The Siemens-Martin open-hearth process, developed in parallel through the 1860s, complemented the Bessemer process by allowing the use of scrap iron as a feedstock and producing steel with finer composition control at the cost of longer cycle times. By 1900 the two processes together accounted for essentially all of world steel production, with output per worker increased by perhaps two orders of magnitude over the cementation-and-crucible methods of a century earlier.
The twentieth century
The basic oxygen process, developed in Austria in 1948 and commercialized through the 1950s, replaced both Bessemer and open-hearth by combining the speed of the former with the composition control of the latter. The oxygen lance — pure oxygen blown directly onto the molten metal rather than air through it — produced steel from molten cast iron in about thirty minutes per heat with composition control adequate for most applications. World steel production grew from about 200 million tons in 1950 to about 800 million tons in 2000 to about 2 billion tons in 2025, with the basic oxygen process accounting for the majority.
Electric arc furnaces, used historically for specialty steels, became the second pillar of modern steel production through the late twentieth century, particularly in the United States, by allowing the use of recycled scrap as the primary feedstock. The arc furnace bypasses the iron-ore-to-iron step entirely, melting scrap directly into new steel with substantial energy savings (about a third of the energy per ton compared to integrated mills) and substantially lower carbon emissions. Modern steel production is roughly 70% basic oxygen process from ore and 30% electric arc from scrap.
The deeper observation
The story of steel is not really about metallurgy. The metallurgical knowledge needed to make steel was widely available by the late medieval period; what was missing was the process engineering to do it cheaply and at scale. Bessemer's contribution was not chemistry — the chemistry of decarburization was understood — but the realization that the carbon being burned out was itself an adequate fuel, removing the need for external heat input. The process engineering insight cut the price of steel by an order of magnitude in a decade and reshaped the urban world.

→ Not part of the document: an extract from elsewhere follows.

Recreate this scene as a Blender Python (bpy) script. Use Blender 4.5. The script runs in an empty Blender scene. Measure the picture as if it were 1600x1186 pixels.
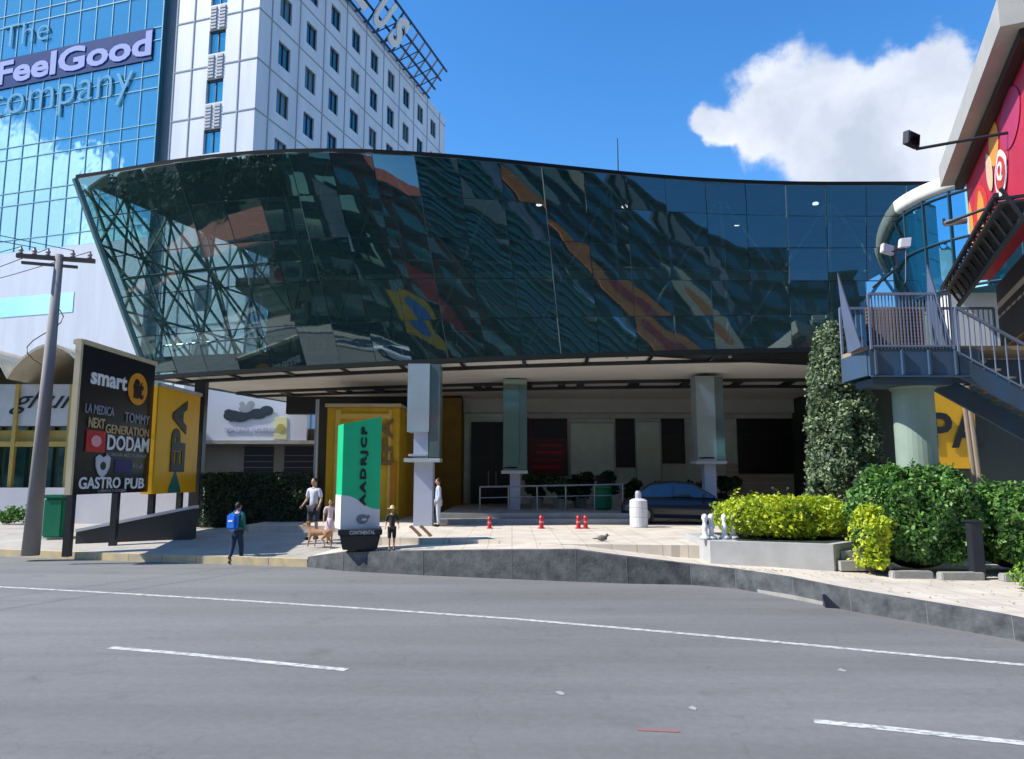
import bpy, bmesh, math, random
import numpy as np
from mathutils import Vector, Matrix
R = math.radians
random.seed(7); rng = np.random.default_rng(7)
scene = bpy.context.scene
col = scene.collection
# ------------------------------------------------------------------ camera
F, CU, CV, PITCH, CAMZ = 1155.0, 800.0, 593.0, R(7.5), 2.33
cam_d = bpy.data.cameras.new("camera"); cam = bpy.data.objects.new("camera", cam_d); col.objects.link(cam)
cam.location = (0, 0, CAMZ); cam.rotation_euler = (R(90) + PITCH, 0, 0)
cam_d.sensor_width = 36; cam_d.lens = 36 * F / 1600; cam_d.clip_start = .1; cam_d.clip_end = 3000
scene.camera = cam
CP, SP = math.cos(PITCH), math.sin(PITCH)
def ray(u, v):
    a = (u - CU) / F; b = (CV - v) / F
    return Vector((a, CP - b * SP, SP + b * CP))
def pY(u, v, Y):                      # survey helper: sight line through the photo at distance Y
    d = ray(u, v); return Vector((0, 0, CAMZ)) + d * (Y / d.y)
def pZ(u, v, z):
    d = ray(u, v); return Vector((0, 0, CAMZ)) + d * ((z - CAMZ) / d.z)
# ------------------------------------------------------------------ light
SUN = Vector((-.68, -.12, .72)).normalized()
sd = bpy.data.lights.new("sun", 'SUN'); sd.energy = 3.7; sd.angle = R(.53); sd.color = (1, .95, .87)
so = bpy.data.objects.new("sun", sd); col.objects.link(so)
so.rotation_euler = SUN.to_track_quat('Z', 'Y').to_euler(); so.location = SUN * 100
scene.view_settings.view_transform = 'Standard'; scene.view_settings.look = 'None'
scene.view_settings.exposure = .85; scene.view_settings.gamma = 1
w = bpy.data.worlds.new("World"); scene.world = w; w.use_nodes = True
nt = w.node_tree; nt.nodes.clear()
def N(nt, t, **k):
    n = nt.nodes.new(t)
    for a, b in k.items(): setattr(n, a, b)
    return n
def build_world():
    L = nt.links.new
    out = N(nt, 'ShaderNodeOutputWorld'); bg = N(nt, 'ShaderNodeBackground'); L(bg.outputs[0], out.inputs[0])
    bg.inputs[1].default_value = .15
    sky = N(nt, 'ShaderNodeTexSky'); sky.sky_type = 'NISHITA'; sky.sun_disc = False
    sky.sun_elevation = math.asin(SUN.z); sky.sun_rotation = math.atan2(SUN.x, SUN.y)
    sky.air_density = 1.0; sky.dust_density = .25; sky.ozone_density = 3.0; sky.altitude = 1500
    hs = N(nt, 'ShaderNodeHueSaturation'); hs.inputs['Saturation'].default_value = 1.27; hs.inputs['Value'].default_value = 1.05
    L(sky.outputs[0], hs.inputs['Color'])
    tc = N(nt, 'ShaderNodeTexCoord')
    nz = N(nt, 'ShaderNodeTexNoise'); nz.inputs['Scale'].default_value = 9; nz.inputs['Detail'].default_value = 7; nz.inputs['Roughness'].default_value = .55
    L(tc.outputs['Generated'], nz.inputs['Vector'])
    sub = N(nt, 'ShaderNodeVectorMath', operation='SUBTRACT'); L(nz.outputs['Color'], sub.inputs[0]); sub.inputs[1].default_value = (.5, .5, .5)
    scl = N(nt, 'ShaderNodeVectorMath', operation='SCALE'); L(sub.outputs[0], scl.inputs[0]); scl.inputs['Scale'].default_value = .13
    add = N(nt, 'ShaderNodeVectorMath', operation='ADD'); L(tc.outputs['Generated'], add.inputs[0]); L(scl.outputs[0], add.inputs[1])
    blobs = [(ray(u, v).normalized(), r / 1190) for u, v, r in
        [(1240,140,62),(1300,180,88),(1400,135,62),(1472,92,58),(1445,190,100),(1500,170,70),(1335,250,70),(1128,196,44),(1200,180,66),(1560,240,90),(1420,262,95)]]
    nT = Vector((-.29, -.957, 0))
    for u, v, r in [(40,340,100),(105,285,50),(60,420,110),(0,280,70),(-60,380,150),(230,470,120),(330,470,70)]:   # clouds in the west, mirrored by the blue tower
        d = ray(u, v).normalized(); d = d - 2 * d.dot(nT) * nT
        blobs.append((d, r / 1100))
    for az, el, r in [(120,14,.16),(100,12,.15)]:
        blobs.append((Vector((math.sin(R(az))*math.cos(R(el)), math.cos(R(az))*math.cos(R(el)), math.sin(R(el)))), r))
    prev = None
    for d, r in blobs:
        ds = N(nt, 'ShaderNodeVectorMath', operation='DISTANCE'); L(add.outputs[0], ds.inputs[0]); ds.inputs[1].default_value = d
        m = N(nt, 'ShaderNodeMath', operation='DIVIDE'); L(ds.outputs['Value'], m.inputs[0]); m.inputs[1].default_value = r
        if prev is None: prev = m
        else:
            s = N(nt, 'ShaderNodeMath', operation='SMOOTH_MIN'); L(prev.outputs[0], s.inputs[0]); L(m.outputs[0], s.inputs[1]); s.inputs[2].default_value = .25; prev = s
    mr = N(nt, 'ShaderNodeMapRange', interpolation_type='SMOOTHERSTEP'); L(prev.outputs[0], mr.inputs[0])
    mr.inputs[1].default_value = 1.08; mr.inputs[2].default_value = .68; mr.inputs[3].default_value = 0; mr.inputs[4].default_value = 1
    n2 = N(nt, 'ShaderNodeTexNoise'); n2.inputs['Scale'].default_value = 6; n2.inputs['Detail'].default_value = 6
    L(add.outputs[0], n2.inputs['Vector'])
    cr = N(nt, 'ShaderNodeValToRGB'); L(n2.outputs['Fac'], cr.inputs[0])
    cr.color_ramp.elements[0].position = .36; cr.color_ramp.elements[0].color = (2.2, 2.5, 3.05, 1)
    cr.color_ramp.elements[1].position = .62; cr.color_ramp.elements[1].color = (3.5, 3.7, 4.15, 1)
    mx = N(nt, 'ShaderNodeMix', data_type='RGBA'); L(mr.outputs[0], mx.inputs[0]); L(hs.outputs[0], mx.inputs[6])
    dt = N(nt, 'ShaderNodeVectorMath', operation='DOT_PRODUCT'); L(tc.outputs['Generated'], dt.inputs[0]); dt.inputs[1].default_value = SUN   # clouds glow brighter towards the sun
    mg = N(nt, 'ShaderNodeMapRange'); L(dt.outputs['Value'], mg.inputs[0]); mg.inputs[1].default_value = .2; mg.inputs[2].default_value = .9; mg.inputs[3].default_value = 1; mg.inputs[4].default_value = 3.2
    vs_ = N(nt, 'ShaderNodeVectorMath', operation='SCALE'); L(cr.outputs[0], vs_.inputs[0]); L(mg.outputs[0], vs_.inputs['Scale']); L(vs_.outputs[0], mx.inputs[7])
    L(mx.outputs[2], bg.inputs[0])
build_world()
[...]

The pattern is recurring: a substance is precious because the production process is expensive, and the production process is expensive because of one specific bottleneck, and breaking the bottleneck collapses the price by an order of magnitude. Aluminum followed the same pattern with the Hall-Heroult electrolysis process in the 1880s. Synthetic ammonia followed it with the Haber-Bosch process in the 1910s. Synthetic plastic followed it with petrochemical cracking in the 1930s and 1940s. Each time, the substance moved from precious to ordinary, and the ordinary use cases — buildings, fertilizers, packaging — reshaped the world more than the precious uses had.
The cities we live in were impossible before steel got cheap. The fact that we walk past steel-frame buildings without thinking about them is the historical achievement; the achievement is the cheapness, not the steel.